## What is being asked
Skip every picture and transcribe the remaining material exactly.

## Dataset excerpt

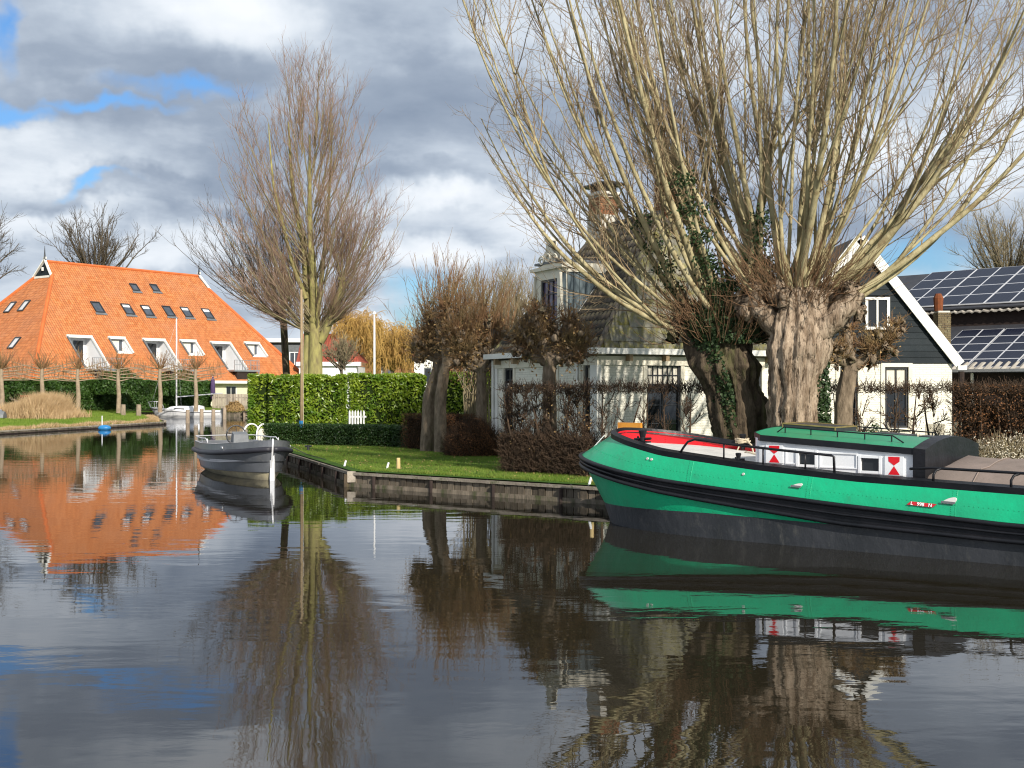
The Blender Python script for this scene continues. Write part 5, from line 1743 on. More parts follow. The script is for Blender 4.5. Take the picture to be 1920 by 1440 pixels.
pp.build('bow_rail', m['alu'], yac, smooth=True)
ob = MB(WFr).box(6.45, 6.75, -.15, .15, .35, .85).box(6.5, 6.62, -.08, .08, -.2, .35).build('outboard_motor', m['dark_paint'], yac)

# upturned dinghy in the reeds
dv = thing('upturned_dinghy', 'grey upturned dinghy lying in the reeds at the far left', 'boat', (-37.5, 84, .6))
rows_ = []
for i in range(11):
    t = i / 10; ww = .75 * math.sin(math.pi * min(1, .12 + t * .8)) ** .6
    rows_.append([(-39.3 + 3.0 * t, 84 + ww * math.cos(a), .55 + .72 * math.sin(a) * math.sin(math.pi * min(1, .15 + t * .72)) ** .5) for a in np.linspace(0, math.pi, 9)])
MB().grid(rows_).poly(rows_[-1]).build('hull', m['lead'], dv, smooth=True)
MB().tube([(-39.2, 84, .9), (-38, 84, 1.32), (-36.5, 84, 1.1)], .04, 6).build('keel', m['galvanised'], dv)

# ================================================================ SMALL THINGS BY THE WATER
def post(x, y, z0, z1, r_, mt, label, name='mooring_post', cat='post', group=None, lean=(0, 0), sides=10):
    o = MB().tube([(x, y, z0), (x + lean[0] * .5, y + lean[1] * .5, (z0 + z1) / 2), (x + lean[0], y + lean[1], z1 - .02), (x + lean[0], y + lean[1], z1)], [r_ * 1.05, r_, r_ * .95, r_ * .75], sides)
    me = o.build(name, mt, None, loc=(x, y, max(z0, 0)), smooth=False)
    return tag(me, label, cat, group)


for i, (x, yt, yb) in enumerate(((330, 765, 783), (352, 768, 793), (378, 766, 791), (400, 767, 789), (421, 764, 786))):
    p_ = G(x, yb)
    lab = ['grey mooring post close in front of the sailboat bow', 'grey mooring post before the middle of the sailboat hull', 'grey mooring post before the aft cabin end of the sailboat', 'grey mooring post before the stern of the sailboat', 'grey mooring post just right of the sailboat stern'][i]
    post(p_.x, p_.y, -.6, CZ + (HY - yt) / F * p_.y, .16, m['post_wood'], lab, group='mooring posts around the sailboat')
for i, (x, lab) in enumerate(((231, 'short weathered post on the far grass, the left one of two'), (260, 'short weathered post on the far grass, the right one nearest the sailboat'))):
    p_ = P(x, 779, 97)
    post(p_.x, 97, .2, 1.35, .2, m['post_wood'], lab, group='short posts on the far grass')
p_ = P(748, 880, F * (CZ - GZ) / 150); p_ = G(747, 879, GZ)
post(p_.x, p_.y, GZ - .1, GZ + .3, .055, m['fresh_wood'], 'pale wooden stake standing in the middle of the lawn edge', 'stake', 'stake', 'wooden stakes in the lawn')
p_ = G(1111, 905, GZ)
post(p_.x, p_.y, GZ - .3, GZ + .45, .05, m['fresh_wood'], 'pale wooden stake on the bank beside the barge bow', 'stake', 'stake', 'wooden stakes in the lawn', lean=(-.02, 0))
for x, y, lab in ((725, 878, 'small white mooring peg on the bank left of the lawn stake'), (1104, 908, 'small white mooring peg on the bank beside the barge bow'), (645, 874, 'small white mooring peg at the corner of the timber bank')):
    p_ = G(x, y, GZ)
    post(p_.x, p_.y, GZ - .05, GZ + .16, .03, m['clean_white'], lab, 'mooring_peg', 'peg', 'mooring pegs on the garden bank', lean=(.05, 0), sides=8)
p_ = G(578, 845, GZ)
o = MB().tube([(p_.x, p_.y, GZ - .1), (p_.x, p_.y, GZ + .2)], .05, 8).tube([(p_.x - .12, p_.y, GZ + .16), (p_.x + .12, p_.y, GZ + .16)], .03, 8).build('bollard', m['dark_paint'])
tag(o, 'small dark iron bollard on the bank beside the grey launch', 'bollard')
# white pole in the water before the launch
p_ = G(511, 901)
o = MB().box(p_.x - .06, p_.x + .06, p_.y - .06, p_.y + .06, -1, CZ - (832 - HY) / F * p_.y).build('mooring_pole', m['clean_white'], None, loc=(p_.x, p_.y, 0))
tag(o, 'square white pole standing in the water before the grey launch', 'post')
# blue float
p_ = G(196, 806)
o = MB().grid([[(p_.x + .42 * math.cos(a) * math.sin(b_), p_.y + .3 * math.sin(a) * math.sin(b_), .12 + .2 * math.cos(b_)) for a in np.linspace(0, 2 * math.pi, 15)[:-1]] for b_ in np.linspace(.01, 3.13, 9)], close=True).build('float', m['buoy_blue'], None, loc=(p_.x, p_.y, 0), smooth=True)
tag(o, 'bright blue plastic float lying against the far left bank', 'float')
post(p_.x - .2, p_.y + .12, -.3, .9, .03, m['clean_white'], 'thin white rod beside the blue float', 'marker_rod', 'rod')

# bathing ladder
lx, ly = G(481, 829, GZ).x, 48.6
lad = thing('ladder', 'white tubular bathing ladder at the tip of the garden bank', 'ladder', (lx, ly, GZ))
for k, dx in enumerate((-.27, .27)):
    pts = [(lx + dx, ly - .35, -.8), (lx + dx, ly - .35, GZ + .35)] + [(lx + dx, ly - .35 + .38 * (1 - math.cos(a)), GZ + .35 + .4 * math.sin(a)) for a in np.linspace(.2, 2.95, 9)] + [(lx + dx, ly + .42, GZ + .1)]
    pts = [(a + (c_ - GZ) * 0 + (b_ - ly) * .62, b_, c_) for a, b_, c_ in pts]
    MB().tube(pts, .035, 8).build('handrail', m['clean_white'], lad, smooth=True)
for z in (-.1, .12, .34):
    MB().box(lx - .27 - .22, lx + .27 - .22, ly - .4, ly - .3, z, z + .03).build('step', m['clean_white'], lad)
MB().box(lx + .02, lx + .3, ly + .1, ly + .4, GZ, GZ + .55).build('tread_box', m['cream_paint'], lad)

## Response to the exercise
The Blender Python script for this scene continues. Write part 5, from line 1743 on. More parts follow. The script is for Blender 4.5. Take the picture to be 1920 by 1440 pixels.
pp.build('bow_rail', m['alu'], yac, smooth=True)
ob = MB(WFr).box(6.45, 6.75, -.15, .15, .35, .85).box(6.5, 6.62, -.08, .08, -.2, .35).build('outboard_motor', m['dark_paint'], yac)

# upturned dinghy in the reeds
dv = thing('upturned_dinghy', 'grey upturned dinghy lying in the reeds at the far left', 'boat', (-37.5, 84, .6))
rows_ = []
for i in range(11):
    t = i / 10; ww = .75 * math.sin(math.pi * min(1, .12 + t * .8)) ** .6
    rows_.append([(-39.3 + 3.0 * t, 84 + ww * math.cos(a), .55 + .72 * math.sin(a) * math.sin(math.pi * min(1, .15 + t * .72)) ** .5) for a in np.linspace(0, math.pi, 9)])
MB().grid(rows_).poly(rows_[-1]).build('hull', m['lead'], dv, smooth=True)
MB().tube([(-39.2, 84, .9), (-38, 84, 1.32), (-36.5, 84, 1.1)], .04, 6).build('keel', m['galvanised'], dv)

# ================================================================ SMALL THINGS BY THE WATER
def post(x, y, z0, z1, r_, mt, label, name='mooring_post', cat='post', group=None, lean=(0, 0), sides=10):
    o = MB().tube([(x, y, z0), (x + lean[0] * .5, y + lean[1] * .5, (z0 + z1) / 2), (x + lean[0], y + lean[1], z1 - .02), (x + lean[0], y + lean[1], z1)], [r_ * 1.05, r_, r_ * .95, r_ * .75], sides)
    me = o.build(name, mt, None, loc=(x, y, max(z0, 0)), smooth=False)
    return tag(me, label, cat, group)


for i, (x, yt, yb) in enumerate(((330, 765, 783), (352, 768, 793), (378, 766, 791), (400, 767, 789), (421, 764, 786))):
    p_ = G(x, yb)
    lab = ['grey mooring post close in front of the sailboat bow', 'grey mooring post before the middle of the sailboat hull', 'grey mooring post before the aft cabin end of the sailboat', 'grey mooring post before the stern of the sailboat', 'grey mooring post just right of the sailboat stern'][i]
    post(p_.x, p_.y, -.6, CZ + (HY - yt) / F * p_.y, .16, m['post_wood'], lab, group='mooring posts around the sailboat')
for i, (x, lab) in enumerate(((231, 'short weathered post on the far grass, the left one of two'), (260, 'short weathered post on the far grass, the right one nearest the sailboat'))):
    p_ = P(x, 779, 97)
    post(p_.x, 97, .2, 1.35, .2, m['post_wood'], lab, group='short posts on the far grass')
p_ = P(748, 880, F * (CZ - GZ) / 150); p_ = G(747, 879, GZ)
post(p_.x, p_.y, GZ - .1, GZ + .3, .055, m['fresh_wood'], 'pale wooden stake standing in the middle of the lawn edge', 'stake', 'stake', 'wooden stakes in the lawn')
p_ = G(1111, 905, GZ)
post(p_.x, p_.y, GZ - .3, GZ + .45, .05, m['fresh_wood'], 'pale wooden stake on the bank beside the barge bow', 'stake', 'stake', 'wooden stakes in the lawn', lean=(-.02, 0))
for x, y, lab in ((725, 878, 'small white mooring peg on the bank left of the lawn stake'), (1104, 908, 'small white mooring peg on the bank beside the barge bow'), (645, 874, 'small white mooring peg at the corner of the timber bank')):
    p_ = G(x, y, GZ)
    post(p_.x, p_.y, GZ - .05, GZ + .16, .03, m['clean_white'], lab, 'mooring_peg', 'peg', 'mooring pegs on the garden bank', lean=(.05, 0), sides=8)
p_ = G(578, 845, GZ)
o = MB().tube([(p_.x, p_.y, GZ - .1), (p_.x, p_.y, GZ + .2)], .05, 8).tube([(p_.x - .12, p_.y, GZ + .16), (p_.x + .12, p_.y, GZ + .16)], .03, 8).build('bollard', m['dark_paint'])
tag(o, 'small dark iron bollard on the bank beside the grey launch', 'bollard')
# white pole in the water before the launch
p_ = G(511, 901)
o = MB().box(p_.x - .06, p_.x + .06, p_.y - .06, p_.y + .06, -1, CZ - (832 - HY) / F * p_.y).build('mooring_pole', m['clean_white'], None, loc=(p_.x, p_.y, 0))
tag(o, 'square white pole standing in the water before the grey launch', 'post')
# blue float
p_ = G(196, 806)
o = MB().grid([[(p_.x + .42 * math.cos(a) * math.sin(b_), p_.y + .3 * math.sin(a) * math.sin(b_), .12 + .2 * math.cos(b_)) for a in np.linspace(0, 2 * math.pi, 15)[:-1]] for b_ in np.linspace(.01, 3.13, 9)], close=True).build('float', m['buoy_blue'], None, loc=(p_.x, p_.y, 0), smooth=True)
tag(o, 'bright blue plastic float lying against the far left bank', 'float')
post(p_.x - .2, p_.y + .12, -.3, .9, .03, m['clean_white'], 'thin white rod beside the blue float', 'marker_rod', 'rod')

# bathing ladder
lx, ly = G(481, 829, GZ).x, 48.6
lad = thing('ladder', 'white tubular bathing ladder at the tip of the garden bank', 'ladder', (lx, ly, GZ))
for k, dx in enumerate((-.27, .27)):
    pts = [(lx + dx, ly - .35, -.8), (lx + dx, ly - .35, GZ + .35)] + [(lx + dx, ly - .35 + .38 * (1 - math.cos(a)), GZ + .35 + .4 * math.sin(a)) for a in np.linspace(.2, 2.95, 9)] + [(lx + dx, ly + .42, GZ + .1)]
    pts = [(a + (c_ - GZ) * 0 + (b_ - ly) * .62, b_, c_) for a, b_, c_ in pts]
    MB().tube(pts, .035, 8).build('handrail', m['clean_white'], lad, smooth=True)
for z in (-.1, .12, .34):
    MB().box(lx - .27 - .22, lx + .27 - .22, ly - .4, ly - .3, z, z + .03).build('step', m['clean_white'], lad)
MB().box(lx + .02, lx + .3, ly + .1, ly + .4, GZ, GZ + .55).build('tread_box', m['cream_paint'], lad)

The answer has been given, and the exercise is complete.